RECORD EXTRACTS:
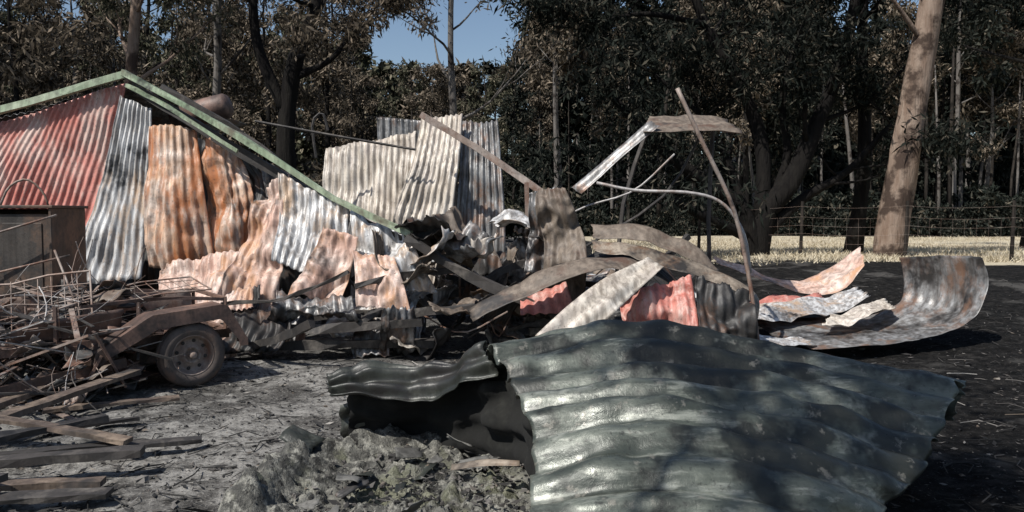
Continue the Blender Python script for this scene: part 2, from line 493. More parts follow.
def put_tree(name, meshes, loc, rz=0, s=1.0, parent=None):
    if parent is None:
        e = empty(name, loc)
        for nm, me in zip(('trunk', 'leaves'), meshes):
            o = bpy.data.objects.new(nm, me); scene.collection.objects.link(o); o.parent = e
        e.rotation_euler[2] = rz; e.scale = (s, s, s)
        return e
    for nm, me in zip(('trunk', 'leaves'), meshes):
        o = bpy.data.objects.new('forest_'+nm, me); scene.collection.objects.link(o); o.parent = parent
        o.location = loc; o.rotation_euler[2] = rz; o.scale = (s, s, s)

var_g = [tree_meshes('gum%d' % i, 17, 0.24, (random.uniform(-.05, .05), 0), 100+i, 0.22, 13, 3.4, 5600, 0.40, 0.11, b, l, .85)
         for i, (b, l) in enumerate([(M['bark_dark'], M['leaf_green']), (M['bark_grey'], M['leaf_brown']), (M['bark_black'], M['leaf_brown'])])]
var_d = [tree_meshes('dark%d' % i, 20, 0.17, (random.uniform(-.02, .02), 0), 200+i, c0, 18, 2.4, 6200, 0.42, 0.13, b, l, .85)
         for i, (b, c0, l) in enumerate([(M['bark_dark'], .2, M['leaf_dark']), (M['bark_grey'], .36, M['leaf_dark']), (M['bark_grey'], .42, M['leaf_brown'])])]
far_g = [tree_meshes('fgum%d' % i, 17, 0.24, (0, 0), 110+i, 0.12, 13, 3.6, 2600, 0.9, 0.38, M['bark_dark'], l, 1.2)
         for i, l in enumerate([M['leaf_green'], M['leaf_brown']])]
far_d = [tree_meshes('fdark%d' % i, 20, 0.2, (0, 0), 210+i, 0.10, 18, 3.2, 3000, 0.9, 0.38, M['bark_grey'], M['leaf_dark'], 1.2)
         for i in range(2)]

forest = empty('distant_forest', (0, 0, 0))
rf = random.Random(11)
def scatter(y0, y1, x0, x1, n, fam, s0, s1):
    for k in range(n):
        y = rf.uniform(y0, y1); x = x0+(x1-x0)*(k+rf.random())/n
        x *= y/((y0+y1)/2)
        s = rf.uniform(s0, s1)
        px = x/y
        f = fam(x, y)
        mrg = 2.2/y
        lim = None
        if -.165-mrg < px < .005+mrg: lim = .19
        elif .40-mrg < px < .44+mrg: lim = .215
        elif .11-mrg*.5 < px < .14+mrg*.5: lim = .225
        if lim:
            H = 1.65+y*lim-gh(x, y)
            s = min(s, H/(20 if (f is var_d or f is far_d) else 18))
            if s < .3: continue
        put_tree('', rf.choice(f), (x, y, gh(x, y)-0.1), rf.uniform(0, 6.28), s, forest)
fam = lambda x, y: var_g if (x/y < -0.02 or rf.random() < .10) else var_d
ffam = lambda x, y: far_g if (x/y < -0.02) else far_d
scatter(51, 57, -40, 46, 28, fam, .8, 1.2)
scatter(52, 60, 2, 46, 16, fam, .7, 1.2)
scatter(64, 80, -50, 56, 24, fam, .9, 1.3)
scatter(70, 90, -62, 66, 34, ffam, .8, 1.15)
scatter(95, 125, -80, 85, 34, ffam, 1.0, 1.4)
scatter(130, 170, -115, 120, 36, ffam, 1.2, 1.6)
scatter(32, 42, -28, -9, 7, lambda x, y: var_g, .6, .9)
# thin bare stems along the forest edge
for q in range(2):
    mb = MB()
    for k in range(20):
        y = rf.uniform(49, 62); x = rf.uniform(.06, .74)*y
        z = gh(x, y); r = rf.uniform(.06, .17); lx = rf.uniform(-.9, .9); H = rf.uniform(9, 14)
        mb.tube([(x, y, z-.2), (x+lx*.1, y, z+H*.35), (x+lx*.6, y, z+H*.7), (x+lx, y, z+H)], [r, r*.85, r*.6, r*.25], 6, 0)
    mb.obj('bare_stems', [M['bark_grey' if q else 'bark_dark']], forest, True)

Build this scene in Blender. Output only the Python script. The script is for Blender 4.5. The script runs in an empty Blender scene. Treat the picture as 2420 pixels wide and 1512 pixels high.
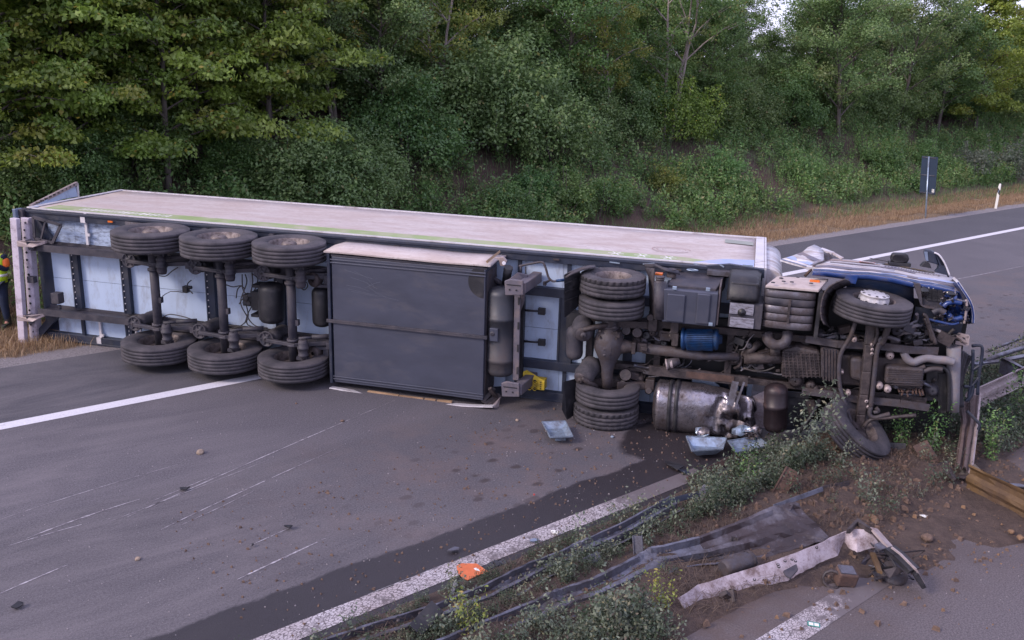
import bpy, bmesh, math, random
import numpy as np
from mathutils import Vector, Matrix, Euler

S = bpy.context.scene
COL = S.collection
rnd = random.Random(11)

# ---------------------------------------------------------------- camera
CP = (13.2442, -14.2954, 5.3061)
YAW, PITCH, ROLL, FOC = -0.2501, 0.2649, 0.038, 2136.5      # focal length in pixels of a 2420 px wide picture
fw = Vector((math.sin(YAW)*math.cos(PITCH), math.cos(YAW)*math.cos(PITCH), -math.sin(PITCH)))
r0 = Vector((math.cos(YAW), -math.sin(YAW), 0)); u0 = r0.cross(fw)
cr = math.cos(ROLL)*r0 + math.sin(ROLL)*u0
cu = -math.sin(ROLL)*r0 + math.cos(ROLL)*u0
cd = bpy.data.cameras.new('camera'); cam = bpy.data.objects.new('camera', cd); COL.objects.link(cam)
mw = Matrix((cr, cu, -fw)).transposed().to_4x4(); mw.translation = Vector(CP)
cam.matrix_world = mw
cd.sensor_width = 36; cd.lens = 36*FOC/2420
cd.clip_start = .1; cd.clip_end = 3000
S.camera = cam

# ---------------------------------------------------------------- light
w = bpy.data.worlds.new('World'); S.world = w; w.use_nodes = True
nt = w.node_tree; nt.nodes.clear()
SUN_EL, SUN_AZ = math.radians(34), math.radians(226)     # sun behind thin cloud, from the left behind the photographer
sk = nt.nodes.new('ShaderNodeTexSky'); sk.sky_type = 'NISHITA'; sk.sun_disc = False
sk.sun_elevation = SUN_EL; sk.sun_rotation = SUN_AZ
sk.air_density = 1.0; sk.dust_density = 2.2; sk.ozone_density = 3.0
mx = nt.nodes.new('ShaderNodeMix'); mx.data_type = 'RGBA'; mx.blend_type = 'MIX'
mx.inputs['Factor'].default_value = .62
mx.inputs['B'].default_value = (7.2, 6.75, 9.6, 1)         # even veil of high twilight cloud
bg = nt.nodes.new('ShaderNodeBackground'); bg.inputs['Strength'].default_value = .1
wo = nt.nodes.new('ShaderNodeOutputWorld')
nt.links.new(sk.outputs[0], mx.inputs['A']); nt.links.new(mx.outputs['Result'], bg.inputs[0]); nt.links.new(bg.outputs[0], wo.inputs[0])
sd = bpy.data.lights.new('sun', 'SUN'); sun = bpy.data.objects.new('sun', sd); COL.objects.link(sun)
sd.energy = 1.3; sd.angle = math.radians(14); sd.color = (1, .84, .74)
sdir = Vector((math.sin(SUN_AZ)*math.cos(SUN_EL), math.cos(SUN_AZ)*math.cos(SUN_EL), math.sin(SUN_EL)))
sun.rotation_euler = (-sdir).to_track_quat('-Z', 'Y').to_euler()
S.view_settings.view_transform = 'Standard'; S.view_settings.look = 'None'
S.view_settings.gamma = 1; S.view_settings.use_curve_mapping = False
S.view_settings.exposure = 1.05
S.cycles.max_bounces = 6; S.cycles.diffuse_bounces = 3; S.cycles.glossy_bounces = 3
S.cycles.transmission_bounces = 3; S.cycles.transparent_max_bounces = 6
S.cycles.use_denoising = True

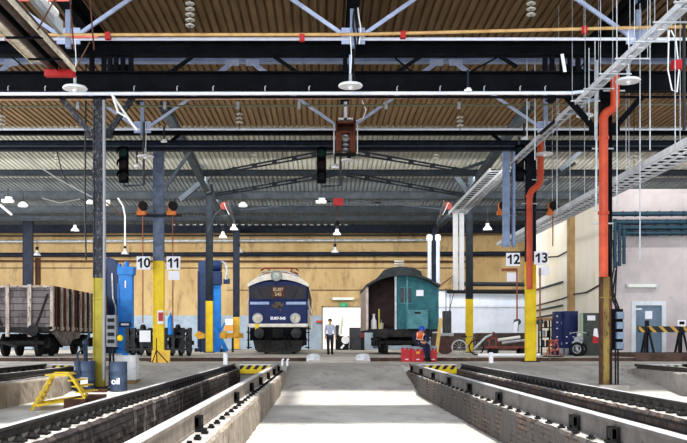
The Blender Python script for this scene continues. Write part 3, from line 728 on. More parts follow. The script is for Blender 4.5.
dome((8,201),50,.25,'white box lamp at the far left under the grey roof',True); dome((23,206),50,.28,'white dome lamp at the far left under the grey roof')
dome((243,206),50,.26,'white dome lamp right of the slim left column'); dome((321,202),50,.24,'white twin lamp left of the red winch box',True)
dome((90,203),50,.22,'white lamp peeping out left of the peeling column'); dome((164,141.5),33.9,.1,'small white box lamp on the second beam at left',True); dome((524,139),33.9,.1,'small white box lamp on the second beam at right',True)
dome((137,166),33.6,.12,'small white dome right of the left traffic signal'); dome((335,167),33.6,.14,'small white dome right of the middle traffic signal'); dome((468,90.5),24.8,.09,'small white box on the pale conduit',True)
lens_g = mat('dark_green_lens',(24,58,50),rough=.5,spec=.15); lens_r = mat('dark_red_lens',(44,28,32),rough=.5,spec=.15); lens_k = mat('dark_lens',(26,24,30),rough=.5,spec=.15)
def signal(pp, y, lab, arm):
    p = P(*pp,y); t = empty('traffic_signal', p, lab, 'traffic signal', 'three lens traffic signals')
    MB().bx(p.x-.17,p.x+.17,y-.05,y+.15,p.z-.68,p.z+.68).build('housing', black, t, bevel=.03)
    for k, (dz, lm) in enumerate(((.44,lens_g),(0,lens_r),(-.44,lens_k))):
        MB().cyl((p.x,y-.05,p.z+dz),(p.x,y-.08,p.z+dz),.15,n=16).build('lens', lm, t)
        m = MB(); n = 14
        for i in range(n):
            a0, a1 = math.radians(-20+220*i/n), math.radians(-20+220*(i+1)/n)
            v = [m.bm.verts.new((p.x+.19*math.cos(a),yy,p.z+dz+.19*math.sin(a))) for a, yy in ((a0,y-.05),(a1,y-.05),(a1,y-.32),(a0,y-.32))]; m._f(v)
        m.build('visor', black, t)
    if arm:
        x2 = p.x+arm; MB().tube([(p.x,y+.05,p.z-.7),(p.x,y+.05,p.z-.8),(x2,y+.05,p.z-.76),(x2,y+.05,p.z+1.6)],.045,8).build('bracket_arm', dark2, t)
    else: MB().cyl((p.x,y+.05,p.z+.65),(p.x,y+.05,p.z+1.0),.045,n=8).build('bracket_arm', dark2, t)
signal((123.5,164.5),33.8,'traffic signal right of the peeling black column',.75); signal((321.5,165),33.8,'traffic signal at the middle of the hall',.72); signal((519.5,163),33.8,'traffic signal left of the orange pipe between signs 12 and 13',0)
porc = mat('white_porcelain',(222,222,214),rough=.3)
def insulator(pp, y, n, lab, top):
    p = P(*pp,y); t = empty('hanging_insulator', p, lab, 'insulator', 'insulator strings under the roof')
    MB().cyl((p.x,y,p.z-.25),(p.x,y,top),.012,n=6).build('rod', wired, t)
    for k in range(n):
        z = p.z+k*.15; MB().lathe([(.02,-.02),(.13,-.03),(.13,-.005),(.05,.03),(.03,.05)],(p.x,y,z),n=14).build('disc', porc, t, smooth=True)
insulator((190,25),24.6,5,'tall insulator string at top left of the middle post',10.5); insulator((531,14),24.6,4,'insulator string at the top right',10.5); insulator((239.5,122),33.5,3,'insulator string left of the hoist box',10.4)
insulator((460,125),33.5,3,'insulator string right of the hoist box',10.4); insulator((2,124),33.5,3,'insulator string at the left edge',10.4)
insulator((57,161),44,3,'small insulator on wires left of the peeling column',9.9); insulator((634,160),33,2,'dark insulator hanging right of the orange pipe',10.4); insulator((436,158),44,2,'small insulator under the far roof right of centre',9.9); insulator((254,158),44,2,'small insulator under the far roof left of centre',9.9)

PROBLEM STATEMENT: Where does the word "More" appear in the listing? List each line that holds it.

ANSWER TO THE TASK:
Continue the Blender Python script for this scene: part 2, from line 493. More parts follow.
The Blender Python script for this scene continues. Write part 3, from line 728 on. More parts follow. The script is for Blender 4.5.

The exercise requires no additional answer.